I really struggle with the justification present in the article. “I need to emulate to do my job as an academic” is pretty hollow. “I want to emulate because I want to learn” is the real reason and, as an academic myself, I don’t feel like there’s a higher ground that gives me access to literally anything I want just because I want to learn.

If the argument was “the copyright system is fucked and knowledge needs to be more open” I would be 100% behind that. I feel that way. I just don’t think someone should get to say “show me your secrets because I’ve arbitrarily decided to make my next publication about your secrets.”

[–] [email protected] 4 points 5 months ago* (last edited 5 months ago) (1 children)

The argument is that "we would like to study these works of art in a purely academic setting, and are willing to limit access to academics only, we just need to make sure it's going to work even if you guys stop supporting it"

The corporations involved seem to read this argument as "we are looking to start a game streaming service, please give us free access to all your games to distribute at our whim"

[–] [email protected] 6 points 5 months ago

The ridiculousness of this is that out-of-print game libraries are already freely available online for no effort. Pirating games of the late 90s and early 2000s is trivial. This is yet another case where a legitimate use of software (academic research, preservation) is made more difficult than just simple emulation by broken DRM and copyright rules.

Call me crazy, but if libraries and academics are legally prevented from preserving art while alleged "illegal piracy" is forced to do the bulk of game categorization, research and preservation I'd say your copyright system has thoroughly failed at its intended purpose.

[–] [email protected] 2 points 5 months ago

That doesn't seem to be the argument being made, though. It's not "I need to emulate to do my job as an academic", it's "academic institutions can't bypass DRM or make games remotely accessible for academic purposes", emulation or no emulation.

Which in turn is a big part of your second statement.

The headline mentions emulation, and it certainly is the most effortless way to stream access to a different location, which is what the proposal is about, but that's not the focus of the argument. The argument is about remote access for academic purposes.

[–] [email protected] 0 points 5 months ago

But if it was illegal to research 99% of your current field even if the information existed you may feel differently

[–] [email protected] 0 points 5 months ago* (last edited 5 months ago) (1 children)

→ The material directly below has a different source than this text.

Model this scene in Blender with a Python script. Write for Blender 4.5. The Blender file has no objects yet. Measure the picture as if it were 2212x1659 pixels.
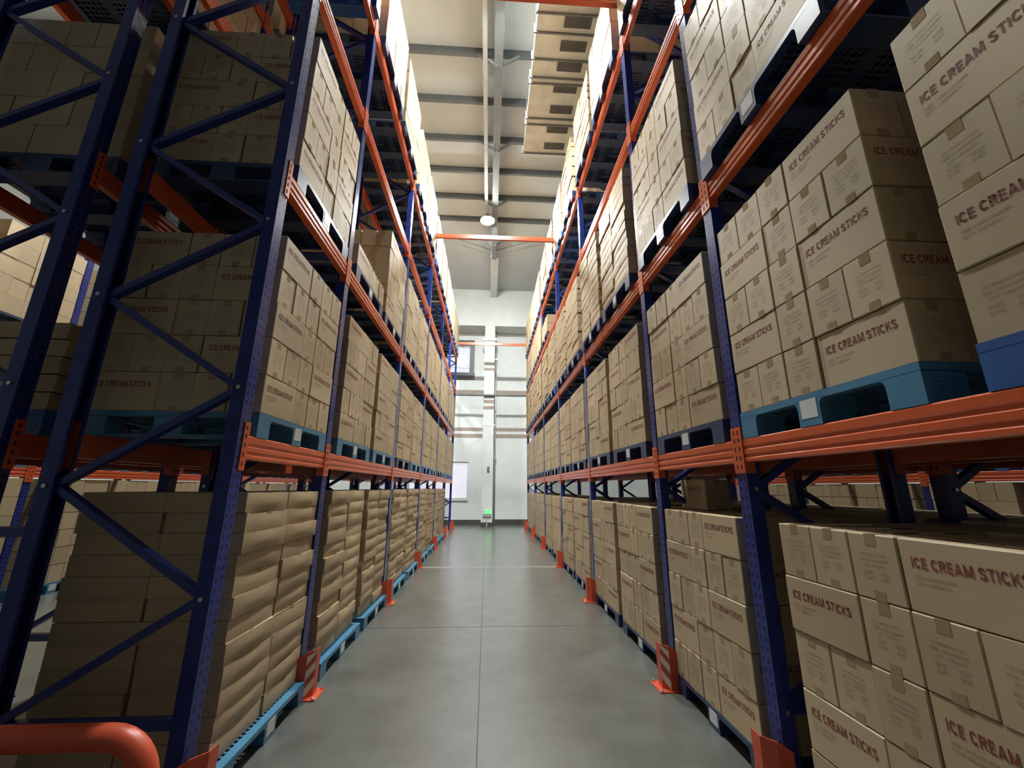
import bpy, math, random
import numpy as np
from mathutils import Matrix, Vector

random.seed(7)
S = bpy.context.scene
C = S.collection
PI = math.pi

# ------------------------------------------------------------------ camera, world, exposure
CAM_H = 1.4608
CAM_F = 874.38                      # focal length in pixels of the 2212 px wide frame
YAW, PITCH, ROLL = 0.0553, 0.2506, 0.0045


def cam_axes():
    cy, sy, cp, sp = math.cos(YAW), math.sin(YAW), math.cos(PITCH), math.sin(PITCH)
    fwd = Vector((sy * cp, cy * cp, sp))
    right = Vector((cy, -sy, 0))
    up = right.cross(fwd)
    cr, sr = math.cos(ROLL), math.sin(ROLL)
    return fwd, cr * right + sr * up, -sr * right + cr * up


FWD, RGT, UPV = cam_axes()
cam = bpy.data.cameras.new('camera')
cam.sensor_fit = 'HORIZONTAL'
cam.sensor_width = 36.0
cam.lens = CAM_F / 2212 * 36.0
cam.clip_start = 0.05
cam.clip_end = 100
co = bpy.data.objects.new('camera', cam)
C.objects.link(co)
co.matrix_world = Matrix(((RGT.x, UPV.x, -FWD.x, 0), (RGT.y, UPV.y, -FWD.y, 0), (RGT.z, UPV.z, -FWD.z, CAM_H), (0, 0, 0, 1)))
S.camera = co

S.view_settings.view_transform = 'Standard'
S.view_settings.look = 'None'
S.view_settings.gamma = 1.0
S.view_settings.use_curve_mapping = False
S.view_settings.exposure = 0.06

w = bpy.data.worlds.new('world')
S.world = w
w.use_nodes = True
w.node_tree.nodes['Background'].inputs[0].default_value = (0.75, 0.85, 1.0, 1)
w.node_tree.nodes['Background'].inputs[1].default_value = 0.05

LAMP_L = (1560.0, 2300.0)           # radiance of the aisle lamps' bulbs, nearer and farther
SIDE_W = 1800.0                      # watts of each lamp over the neighbouring aisles
WINDOW_L = 0.70
LAMPS = [(-0.10, 4.68, 9.4), (-0.175, 10.82, 9.4)]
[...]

Just wanted to say I share your complicated thoughts on this. It’s not as simple as “Rah! Rah! Piracy!” No one is entitled to another person’s work. But things get nuanced and messy fast once you move beyond that narrow contextualization.

[–] [email protected] 1 points 5 months ago

People are absolutely entitled to other people's work, it's called "public services".

I get what you mean, but the absolute way that trope is stated always rubs me the wrong way.